During the first half of the 19th century American suffragists worked mainly through the abolitionist and the temperance movements, but antifeminist prejudices severely limited the role of woman members. A notable instance of such prejudice occurred at the London Anti-Slavery Convention of 1840. For several days the convention debated bitterly the right of eight American women to take part in the proceedings. Internationally famous clergymen contended during the debate that equal status for women was contrary to the will of God. Eventually two of the women, the noted American feminists Lucretia Coffin Mott and Elizabeth Cady Stanton, were seated behind a curtain, effectively shielded from view and denied the right to speak. After many such rebuffs American suffragists decided to create a separate movement dedicated to women’s rights. Prominent early in the movement were, besides Mott and Stanton, the brilliant American feminists Susan B. Anthony, Lucy Stone, Abby Kelley Foster, and Ernestine Rose. American men active in support of woman suffrage included antislavery leader Frederick Douglass, clergymen Henry Ward Beecher and Wendell Phillips, and essayist and poet Ralph Waldo Emerson.
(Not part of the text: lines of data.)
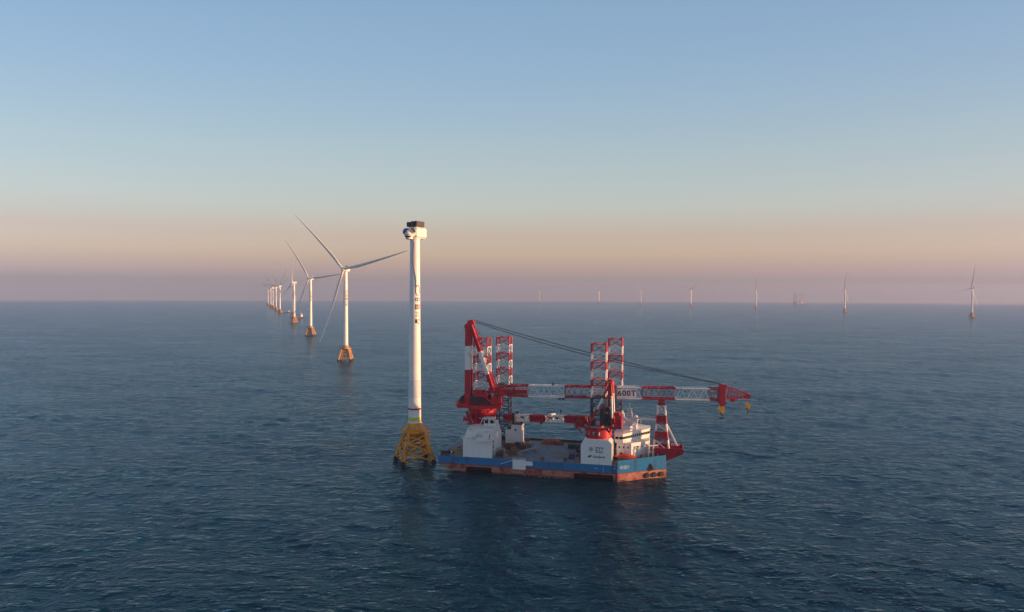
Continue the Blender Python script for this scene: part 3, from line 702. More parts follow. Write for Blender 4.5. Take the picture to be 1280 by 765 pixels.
# white boarding platform hung on the near side
m = MB(); m.box(32.8, 38.2, -1.3, -0.08, 2.7, 6.5); m.box(38.2, 41.0, -.8, -.08, 4.4, 6.0); bp_ = m.build('boarding_platform', 'white', V)
m = MB(); m.bar((27.5, -.5, 4.4), (32.8, -.6, 6.2), .45, .12); m.bar((27.5, -.9, 4.4), (32.8, -1.0, 6.2), .12, .12); m.rail([(32.8, -1.25, 6.5), (38.2, -1.25, 6.5)], 1.0, 1, .05); m.build('gangway', 'white', bp_)

# ------------------------------------------------------------------ main crane (own frame: x along the boom)
CR = math.atan(0.12)
MC = vthing('crane', 'tall red and white main crane with black ropes and a long boom lettered 600T', 'crane', (17.5, 8.0, 20.2), CR)
def Lz(z): return z - 20.2
m = MB(); m.lathe([(4.6, 0.0), (4.6, .8), (4.9, 1.0), (6.2, 4.2), (6.2, 5.6), (6.5, 5.8), (6.5, 6.4)], 36)
for k in range(12):
    a = R(30 * k); m.bar((4.9 * math.cos(a), 4.9 * math.sin(a), 1.0), (6.3 * math.cos(a), 6.3 * math.sin(a), 5.6), .4)
sr = m.build('slewing_ring', 'red', MC)
m = MB(); m.bar((-6.4, -4.5, 4.8), (-4.0, -6.0, -.5), .8); m.bar((-6.0, -5.2, -.4), (-1.0, -7.2, .6), .7, .5); m.box(-7.6, -4.6, -6.4, -4.8, 1.2, 2.4); m.bar((-7.4, -5, 2.4), (-1, -7.0, 5.6), .35); m.bar((-2, -7.2, .6), (-2, -7.0, 5.8), .3); m.bar((-4.6, -6.4, 1.4), (-4.6, -6.4, 5.6), .3)
m.box(-5.6, 1.8, -7.4, -6.6, .2, .55); m.rail([(-5.6, -7.3, .55), (1.8, -7.3, .55)], 1.1, 1.2, .06); m.build('access_stair', 'red', sr)
m = MB(); m.box(-10.4, 8.6, -5.4, 5.4, 6.42, 7.7); m.box(-10.8, -6.0, -6.2, 6.2, 7.7, 8.1)
m.rail([(-10.7, -6.1, 8.1), (-6, -6.1, 8.1)], 1.2, 1.2, .06); m.rail([(-6, -5.3, 7.7), (8.5, -5.3, 7.7)], 1.2, 1.4, .06); m.rail([(-10.7, -6.1, 8.1), (-10.7, 6.1, 8.1)], 1.2, 1.2, .06)
tt = m.build('turntable_frame', 'red', MC)
m = MB(); m.box(-5.0, 3.2, -4.6, 4.6, 7.72, 11.0); m.box(-9.8, -7.6, -4.0, 4.0, 8.12, 9.9); m.tube((-2.4, -5.0, 9.4), (-2.4, 5.0, 9.4), 1.7, 1.7, 18); m.tube((1.6, -5.0, 9.2), (1.6, 5.0, 9.2), 1.5, 1.5, 18); m.tube((-8.2, -4.6, 10.6), (-8.2, 4.6, 10.6), .9, .9, 14)
m.build('winch_house', 'dark', MC)
m = MB(); m.box(-3.6, 2.4, -3.8, 3.8, 11.02, 12.8); m.box(-2.8, .6, -3.2, 3.2, 12.8, 13.9); m.build('engine_cover', 'red', MC)
m = MB(); m.box(4.0, 8.4, -5.0, -1.6, 7.72, 11.4); m.box(4.2, 8.2, 1.6, 5.0, 7.72, 11.4); m.profile([(3.2, 12.6), (9.4, 11.4), (9.4, 14.2), (5.0, 15.2)], -2.4, 2.4); m.bar((0.5, -4.9, 12.2), (5.4, -5.1, 7.9), .5); m.build('boom_foot_bracket', 'red', MC)
# white operator cabin
m = MB(); m.box(1.2, 6.4, -8.2, -5.0, -.6, -.2); m.box(1.6, 6.0, -7.8, -5.2, -.2, 2.6); m.box(1.2, 6.4, -8.3, -4.9, 2.6, 2.95); m.bar((-.6, -8.0, 2.7), (6.8, -8.0, 2.7), .2, .12); m.bar((-.2, -8.0, -.4), (1.2, -8.0, 2.6), .25); m.bar((6.4, -8.2, -.6), (6.4, -8.2, 3.4), .14)
cb = m.build('operator_cabin', 'white', MC)
m = MB(); m.box(1.9, 3.4, -7.84, -7.8, .6, 2.0); m.box(4.2, 5.7, -7.84, -7.8, .6, 2.0); m.box(6.0, 6.04, -7.4, -5.8, .6, 2.0); m.build('window', 'glass', cb)
# A-frame: thick upright rear legs and slanting front legs
AT = Lz(61.5)
for s in (-1, 1):
    for nm, p, q, wv in (('mast_leg', (-6.2, s * 3.0, 7.7), (-6.2, s * 1.9, AT), 2.35), ('front_leg', (5.0, s * 3.6, Lz(33.6)), (-5.0, s * 2.1, AT + .2), 1.7)):
        m = MB(); P, Q = Vector(p), Vector(q)
        cuts = (0, .44, .74, 1) if nm == 'mast_leg' else (0, .26, .60, 1)
        for k in range(3):
            a_, b_ = P.lerp(Q, cuts[k]), P.lerp(Q, cuts[k + 1]); m.bar(a_, b_, wv, wv * .8, 1 if k == 1 else 0)
        m.build(nm, ['red', 'white'], MC)
m = MB()
for k in range(9):
    t = k / 9; z = .06 + t * .9; a = Vector((5.0, -3.6, Lz(33.6))).lerp(Vector((-4.8, -2.1, AT)), z); b_ = Vector((5.0, 3.6, Lz(33.6))).lerp(Vector((-4.8, 2.1, AT)), min(1, z + .09))
    m.bar(a, b_, .28, .28, 1 if .26 < z < .58 else 0); a.y *= -1; b_.y *= -1; m.bar(a, b_, .28, .28, 1 if .26 < z < .58 else 0)
    a.x += .9; m.bar(a + Vector((0.6, 0, 0)), a + Vector((-.6, 0, 2.2)), .35, .35, 1 if .26 < z < .58 else 0)
m.build('ladder_lacing', ['red', 'white'], MC)
m = MB(); m.box(-7.2, -4.6, -2.5, 2.5, AT - .6, AT + 1.0); m.tube((-5.0, -2.4, AT + 1.3), (-5.0, 2.4, AT + 1.3), 1.2, 1.2, 18); m.tube((-6.9, -2.2, AT - .4), (-6.9, 2.2, AT - .4), 1.0, 1.0, 16); m.tube((-4.4, -2.3, AT - 2.2), (-4.4, 2.3, AT - 2.2), .9, .9, 16); m.box(-8.2, -7.4, -2.4, 2.4, AT - 2.0, AT - 1.8); m.rail([(-8.1, -2.3, AT - 1.8), (-7.3, -2.3, AT - 1.8)], 1.1, .6, .05); m.box(-6.6, -5.2, -2.2, 2.2, AT + 1.0, AT + 2.2)
m.build('mast_head', 'red', MC)
# boom
ZB = Lz(33.8); bm = MB()
Bx = lambda u: (u - 17.5) * 1.0072
secs = [(Bx(20.5), Bx(31.0), 1.3, 1.8, 4, 0), (Bx(31.0), Bx(37.0), 4.4, 4.6, 2, 0), (Bx(37.0), Bx(52.6), 4.6, 4.6, 6, 1), (Bx(52.6), Bx(73.8), 4.6, 4.6, 8, 0), (Bx(73.8), Bx(84.6), 4.6, 4.6, 4, 1), (Bx(84.6), Bx(97.8), 4.6, 4.6, 5, 0), (Bx(97.8), Bx(111.8), 4.6, 4.6, 6, 1), (Bx(111.8), Bx(115.5), 4.6, 4.6, 2, 0)]
for i, (a, b_, h0, h1, n_, mi) in enumerate(secs):
    if i == 0: truss(bm, (a, 0, ZB), (b_, 0, ZB), 4.2, 1.4, 4.2, 4.4, n_, .34, .2, lambda k: 0)
    else: truss(bm, (a, 0, ZB), (b_, 0, ZB), 4.2, h0, 4.2, h1, n_, .33, .125, lambda k: mi)
bm.box(Bx(22), Bx(36.6), -1.9, 1.9, ZB - 1.2, ZB + .5, 0)
for u in (52.6, 73.8, 84.6, 97.8): bm.box(Bx(u) - .25, Bx(u) + .25, -2.45, 2.45, ZB + 2.1, ZB + 2.75, 0); bm.box(Bx(u) - .25, Bx(u) + .25, -2.45, 2.45, ZB - 2.75, ZB - 2.1, 0)
bm.box(Bx(53), Bx(97), -.5, .5, ZB - 2.55, ZB - 2.35, 0)
boom = bm.build('boom', ['red', 'white'], MC)
m = MB(); m.box(Bx(74.3), Bx(82.0), -2.68, -2.52, ZB - 1.75, ZB + 1.65); m.build('sign_board', 'white', boom)
m = MB(); m.box(Bx(61.6), Bx(68.2), -2.68, -2.52, ZB - 1.55, ZB + .5); m.build('sign_board', 'white', boom)
m = MB(); add_letters(m, '600T', 3.3, (Bx(78.1), -2.68, ZB - .05), (1, 0, 0), (0, 0, 1), .03, spacing=1.12); m.build('lettering', 'ink', boom)
m = MB(); add_letters(m, '中天科技', 1.5, (Bx(64.9), -2.68, ZB - .5), (1, 0, 0), (0, 0, 1), .03); m.build('lettering', 'ink', boom)
m = MB(); m.box(Bx(50.0), Bx(50.8), -2.9, -2.4, ZB - 3.3, ZB - 2.5); m.box(Bx(51.4), Bx(52.2), -2.9, -2.4, ZB - 3.3, ZB - 2.5); m.box(Bx(47), Bx(47.8), -.4, .4, ZB + 2.5, ZB + 3.6); m.build('floodlight', 'dark', boom)
hd = MB(); hx = Bx(115.5)
hd.box(hx + .3, hx + 2.5, -2.4, 2.4, ZB - 3.0, ZB + 3.2); hd.box(hx + .5, hx + 2.9, -2.0, 2.0, ZB + 3.2, ZB + 4.3); hd.tube((hx + 1.4, -3.0, ZB - 3.2), (hx + 1.4, 3.0, ZB - 3.2), 1.3, 1.3, 18)
for s in (-1, 1):
    y = s * 2.0; jx = Bx(127.4)
    hd.bar((hx + 2.4, y, ZB + 3.2), (hx + 6.2, y * .85, ZB + 2.4), .42); hd.bar((hx + 6.2, y * .85, ZB + 2.4), (jx, y * .5, ZB + .4), .36); hd.bar((hx + 2.4, y, ZB - 1.6), (jx, y * .5, ZB - 1.2), .38)
    for k in range(7):
        t0, t1 = k / 7, (k + .5) / 7; t2 = (k + 1) / 7
        f0 = lambda t: Vector((hx + 3 + (jx - hx - 3) * t, y * (1 - .5 * t), ZB - 1.6 + .4 * t)); f1 = lambda t: Vector((hx + 3 + (jx - hx - 3) * t, y * (1 - .5 * t), ZB + 3.2 - 2.8 * t - (.4 if .2 < t < .6 else 0)))
        hd.bar(f0(t0), f1(t1), .17); hd.bar(f1(t1), f0(t2), .17)
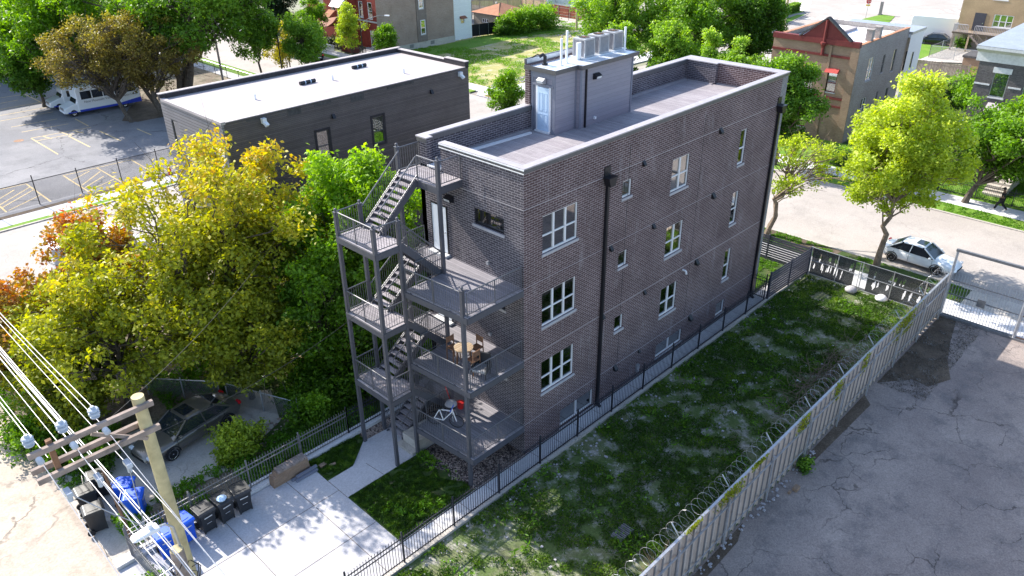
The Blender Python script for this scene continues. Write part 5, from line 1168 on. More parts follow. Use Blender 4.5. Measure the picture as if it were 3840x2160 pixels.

In July 1848, on the initiative of Mott and Stanton, the first women’s rights convention met at a Wesleyan church chapel in Seneca Falls, New York. Between 100 and 300 people attended the convention, among them many male sympathizers. After serious discussion of proposed means to achieve their ends, the delegates finally agreed that the primary goal should be attainment of the franchise. The convention then adopted a Declaration of Sentiments patterned after the American Declaration of Independence. Public reaction to the Seneca Falls convention presaged a stormy future for the new movement. Although many prominent Americans, including the famed editor Horace Greeley and the abolitionist leader William Lloyd Garrison, warmly supported it, many citizens and the great majority of newspapers responded with ridicule, fury, and vilification. Suffragists were called the shrieking sisterhood, branded as unfeminine, and accused of immorality and drunkenness. Later, when suffragist leaders undertook speaking tours in support of women’s rights, temperance, and abolition, they were often subjected to physical violence. Meetings repeatedly were stormed and disrupted by gangs of street bullies. On one occasion when Anthony spoke in Albany, New York, the city mayor sat on the rostrum brandishing a revolver to discourage possible attacks by hoodlums in the audience. Despite intimidation, the woman-suffrage and abolitionist movements continued for some years to grow side by side.